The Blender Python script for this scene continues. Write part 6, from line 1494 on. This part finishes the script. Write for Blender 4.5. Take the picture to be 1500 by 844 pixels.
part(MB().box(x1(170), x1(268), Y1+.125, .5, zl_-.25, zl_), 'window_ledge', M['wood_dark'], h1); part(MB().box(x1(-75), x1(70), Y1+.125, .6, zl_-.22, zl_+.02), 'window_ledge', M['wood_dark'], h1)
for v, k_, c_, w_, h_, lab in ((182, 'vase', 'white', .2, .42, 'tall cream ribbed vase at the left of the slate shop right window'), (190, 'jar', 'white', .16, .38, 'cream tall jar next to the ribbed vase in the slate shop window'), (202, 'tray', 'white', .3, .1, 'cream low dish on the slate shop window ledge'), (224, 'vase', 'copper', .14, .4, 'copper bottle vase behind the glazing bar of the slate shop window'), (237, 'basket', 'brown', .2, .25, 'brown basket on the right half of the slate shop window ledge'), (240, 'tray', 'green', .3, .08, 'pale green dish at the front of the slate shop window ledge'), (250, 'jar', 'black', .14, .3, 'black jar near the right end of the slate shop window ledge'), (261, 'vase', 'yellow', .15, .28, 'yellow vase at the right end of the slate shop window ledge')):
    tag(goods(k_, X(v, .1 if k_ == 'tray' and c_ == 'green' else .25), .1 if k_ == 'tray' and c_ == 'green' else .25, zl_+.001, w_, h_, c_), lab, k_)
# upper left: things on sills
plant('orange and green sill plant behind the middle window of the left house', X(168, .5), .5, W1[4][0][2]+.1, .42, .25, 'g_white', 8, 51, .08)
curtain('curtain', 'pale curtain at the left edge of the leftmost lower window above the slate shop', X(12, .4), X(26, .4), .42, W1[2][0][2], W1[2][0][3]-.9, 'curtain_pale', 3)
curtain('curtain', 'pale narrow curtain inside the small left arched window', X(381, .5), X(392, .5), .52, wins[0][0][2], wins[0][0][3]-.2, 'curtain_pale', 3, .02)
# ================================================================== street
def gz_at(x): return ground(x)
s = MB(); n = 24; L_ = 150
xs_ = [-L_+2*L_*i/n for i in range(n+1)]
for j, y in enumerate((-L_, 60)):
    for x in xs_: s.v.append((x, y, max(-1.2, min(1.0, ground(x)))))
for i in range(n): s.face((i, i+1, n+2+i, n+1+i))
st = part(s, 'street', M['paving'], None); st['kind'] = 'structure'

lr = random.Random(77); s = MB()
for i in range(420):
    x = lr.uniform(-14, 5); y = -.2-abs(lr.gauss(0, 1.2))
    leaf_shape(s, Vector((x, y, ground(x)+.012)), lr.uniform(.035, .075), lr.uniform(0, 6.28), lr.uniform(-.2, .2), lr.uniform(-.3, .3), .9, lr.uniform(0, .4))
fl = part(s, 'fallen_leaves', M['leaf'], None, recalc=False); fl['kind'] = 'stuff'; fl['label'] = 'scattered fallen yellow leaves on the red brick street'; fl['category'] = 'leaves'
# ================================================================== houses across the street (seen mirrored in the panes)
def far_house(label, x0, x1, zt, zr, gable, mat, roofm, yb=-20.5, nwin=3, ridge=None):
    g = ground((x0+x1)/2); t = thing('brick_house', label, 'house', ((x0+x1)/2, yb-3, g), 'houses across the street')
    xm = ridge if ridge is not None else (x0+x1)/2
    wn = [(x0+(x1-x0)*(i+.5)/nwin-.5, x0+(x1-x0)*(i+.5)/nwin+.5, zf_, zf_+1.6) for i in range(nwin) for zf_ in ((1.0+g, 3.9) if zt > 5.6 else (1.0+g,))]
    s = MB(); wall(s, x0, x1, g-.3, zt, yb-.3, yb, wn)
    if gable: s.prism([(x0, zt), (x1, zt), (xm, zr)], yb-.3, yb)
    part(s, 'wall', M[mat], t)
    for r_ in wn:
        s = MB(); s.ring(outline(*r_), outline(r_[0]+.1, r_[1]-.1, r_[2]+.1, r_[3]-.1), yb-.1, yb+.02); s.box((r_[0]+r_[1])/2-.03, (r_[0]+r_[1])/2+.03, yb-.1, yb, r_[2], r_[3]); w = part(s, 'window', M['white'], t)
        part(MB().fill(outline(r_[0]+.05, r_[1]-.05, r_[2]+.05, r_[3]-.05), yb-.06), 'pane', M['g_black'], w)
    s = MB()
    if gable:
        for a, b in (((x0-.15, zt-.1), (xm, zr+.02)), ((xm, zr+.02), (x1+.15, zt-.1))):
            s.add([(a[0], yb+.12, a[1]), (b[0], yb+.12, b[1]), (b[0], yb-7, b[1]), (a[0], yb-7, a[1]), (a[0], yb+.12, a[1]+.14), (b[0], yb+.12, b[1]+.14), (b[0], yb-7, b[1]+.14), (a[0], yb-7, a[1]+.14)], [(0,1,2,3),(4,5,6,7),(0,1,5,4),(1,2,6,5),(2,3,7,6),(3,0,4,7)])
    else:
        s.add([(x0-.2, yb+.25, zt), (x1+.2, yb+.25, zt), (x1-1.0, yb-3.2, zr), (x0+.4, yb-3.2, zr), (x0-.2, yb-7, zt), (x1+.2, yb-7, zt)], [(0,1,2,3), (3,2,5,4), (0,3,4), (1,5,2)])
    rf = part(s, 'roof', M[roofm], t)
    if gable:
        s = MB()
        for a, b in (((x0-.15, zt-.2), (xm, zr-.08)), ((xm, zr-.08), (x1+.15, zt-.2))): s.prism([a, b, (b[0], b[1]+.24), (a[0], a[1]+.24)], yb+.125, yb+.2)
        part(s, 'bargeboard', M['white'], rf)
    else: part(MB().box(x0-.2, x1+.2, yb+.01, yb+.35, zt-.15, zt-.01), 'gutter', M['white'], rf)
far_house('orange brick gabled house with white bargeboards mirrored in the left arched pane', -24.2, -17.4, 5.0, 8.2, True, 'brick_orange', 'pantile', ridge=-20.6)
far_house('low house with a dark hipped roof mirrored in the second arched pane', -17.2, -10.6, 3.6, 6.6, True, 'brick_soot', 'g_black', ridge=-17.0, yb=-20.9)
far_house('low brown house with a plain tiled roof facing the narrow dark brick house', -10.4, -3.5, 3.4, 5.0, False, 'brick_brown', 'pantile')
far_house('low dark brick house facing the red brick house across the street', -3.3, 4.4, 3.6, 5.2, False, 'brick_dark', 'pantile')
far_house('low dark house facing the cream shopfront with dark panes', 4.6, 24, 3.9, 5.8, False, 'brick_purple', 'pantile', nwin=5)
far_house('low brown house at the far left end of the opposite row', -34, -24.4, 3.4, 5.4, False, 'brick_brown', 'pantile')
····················
- _What is being asked_
Copy the data above exactly. Every line must be included.

- _Reply to the task_
The Blender Python script for this scene continues. Write part 6, from line 1494 on. This part finishes the script. Write for Blender 4.5. Take the picture to be 1500 by 844 pixels.
part(MB().box(x1(170), x1(268), Y1+.125, .5, zl_-.25, zl_), 'window_ledge', M['wood_dark'], h1); part(MB().box(x1(-75), x1(70), Y1+.125, .6, zl_-.22, zl_+.02), 'window_ledge', M['wood_dark'], h1)
for v, k_, c_, w_, h_, lab in ((182, 'vase', 'white', .2, .42, 'tall cream ribbed vase at the left of the slate shop right window'), (190, 'jar', 'white', .16, .38, 'cream tall jar next to the ribbed vase in the slate shop window'), (202, 'tray', 'white', .3, .1, 'cream low dish on the slate shop window ledge'), (224, 'vase', 'copper', .14, .4, 'copper bottle vase behind the glazing bar of the slate shop window'), (237, 'basket', 'brown', .2, .25, 'brown basket on the right half of the slate shop window ledge'), (240, 'tray', 'green', .3, .08, 'pale green dish at the front of the slate shop window ledge'), (250, 'jar', 'black', .14, .3, 'black jar near the right end of the slate shop window ledge'), (261, 'vase', 'yellow', .15, .28, 'yellow vase at the right end of the slate shop window ledge')):
    tag(goods(k_, X(v, .1 if k_ == 'tray' and c_ == 'green' else .25), .1 if k_ == 'tray' and c_ == 'green' else .25, zl_+.001, w_, h_, c_), lab, k_)
# upper left: things on sills
plant('orange and green sill plant behind the middle window of the left house', X(168, .5), .5, W1[4][0][2]+.1, .42, .25, 'g_white', 8, 51, .08)
curtain('curtain', 'pale curtain at the left edge of the leftmost lower window above the slate shop', X(12, .4), X(26, .4), .42, W1[2][0][2], W1[2][0][3]-.9, 'curtain_pale', 3)
curtain('curtain', 'pale narrow curtain inside the small left arched window', X(381, .5), X(392, .5), .52, wins[0][0][2], wins[0][0][3]-.2, 'curtain_pale', 3, .02)
# ================================================================== street
def gz_at(x): return ground(x)
s = MB(); n = 24; L_ = 150
xs_ = [-L_+2*L_*i/n for i in range(n+1)]
for j, y in enumerate((-L_, 60)):
    for x in xs_: s.v.append((x, y, max(-1.2, min(1.0, ground(x)))))
for i in range(n): s.face((i, i+1, n+2+i, n+1+i))
st = part(s, 'street', M['paving'], None); st['kind'] = 'structure'

lr = random.Random(77); s = MB()
for i in range(420):
    x = lr.uniform(-14, 5); y = -.2-abs(lr.gauss(0, 1.2))
    leaf_shape(s, Vector((x, y, ground(x)+.012)), lr.uniform(.035, .075), lr.uniform(0, 6.28), lr.uniform(-.2, .2), lr.uniform(-.3, .3), .9, lr.uniform(0, .4))
fl = part(s, 'fallen_leaves', M['leaf'], None, recalc=False); fl['kind'] = 'stuff'; fl['label'] = 'scattered fallen yellow leaves on the red brick street'; fl['category'] = 'leaves'
# ================================================================== houses across the street (seen mirrored in the panes)
def far_house(label, x0, x1, zt, zr, gable, mat, roofm, yb=-20.5, nwin=3, ridge=None):
    g = ground((x0+x1)/2); t = thing('brick_house', label, 'house', ((x0+x1)/2, yb-3, g), 'houses across the street')
    xm = ridge if ridge is not None else (x0+x1)/2
    wn = [(x0+(x1-x0)*(i+.5)/nwin-.5, x0+(x1-x0)*(i+.5)/nwin+.5, zf_, zf_+1.6) for i in range(nwin) for zf_ in ((1.0+g, 3.9) if zt > 5.6 else (1.0+g,))]
    s = MB(); wall(s, x0, x1, g-.3, zt, yb-.3, yb, wn)
    if gable: s.prism([(x0, zt), (x1, zt), (xm, zr)], yb-.3, yb)
    part(s, 'wall', M[mat], t)
    for r_ in wn:
        s = MB(); s.ring(outline(*r_), outline(r_[0]+.1, r_[1]-.1, r_[2]+.1, r_[3]-.1), yb-.1, yb+.02); s.box((r_[0]+r_[1])/2-.03, (r_[0]+r_[1])/2+.03, yb-.1, yb, r_[2], r_[3]); w = part(s, 'window', M['white'], t)
        part(MB().fill(outline(r_[0]+.05, r_[1]-.05, r_[2]+.05, r_[3]-.05), yb-.06), 'pane', M['g_black'], w)
    s = MB()
    if gable:
        for a, b in (((x0-.15, zt-.1), (xm, zr+.02)), ((xm, zr+.02), (x1+.15, zt-.1))):
            s.add([(a[0], yb+.12, a[1]), (b[0], yb+.12, b[1]), (b[0], yb-7, b[1]), (a[0], yb-7, a[1]), (a[0], yb+.12, a[1]+.14), (b[0], yb+.12, b[1]+.14), (b[0], yb-7, b[1]+.14), (a[0], yb-7, a[1]+.14)], [(0,1,2,3),(4,5,6,7),(0,1,5,4),(1,2,6,5),(2,3,7,6),(3,0,4,7)])
    else:
        s.add([(x0-.2, yb+.25, zt), (x1+.2, yb+.25, zt), (x1-1.0, yb-3.2, zr), (x0+.4, yb-3.2, zr), (x0-.2, yb-7, zt), (x1+.2, yb-7, zt)], [(0,1,2,3), (3,2,5,4), (0,3,4), (1,5,2)])
    rf = part(s, 'roof', M[roofm], t)
    if gable:
        s = MB()
        for a, b in (((x0-.15, zt-.2), (xm, zr-.08)), ((xm, zr-.08), (x1+.15, zt-.2))): s.prism([a, b, (b[0], b[1]+.24), (a[0], a[1]+.24)], yb+.125, yb+.2)
        part(s, 'bargeboard', M['white'], rf)
    else: part(MB().box(x0-.2, x1+.2, yb+.01, yb+.35, zt-.15, zt-.01), 'gutter', M['white'], rf)
far_house('orange brick gabled house with white bargeboards mirrored in the left arched pane', -24.2, -17.4, 5.0, 8.2, True, 'brick_orange', 'pantile', ridge=-20.6)
far_house('low house with a dark hipped roof mirrored in the second arched pane', -17.2, -10.6, 3.6, 6.6, True, 'brick_soot', 'g_black', ridge=-17.0, yb=-20.9)
far_house('low brown house with a plain tiled roof facing the narrow dark brick house', -10.4, -3.5, 3.4, 5.0, False, 'brick_brown', 'pantile')
far_house('low dark brick house facing the red brick house across the street', -3.3, 4.4, 3.6, 5.2, False, 'brick_dark', 'pantile')
far_house('low dark house facing the cream shopfront with dark panes', 4.6, 24, 3.9, 5.8, False, 'brick_purple', 'pantile', nwin=5)
far_house('low brown house at the far left end of the opposite row', -34, -24.4, 3.4, 5.4, False, 'brick_brown', 'pantile')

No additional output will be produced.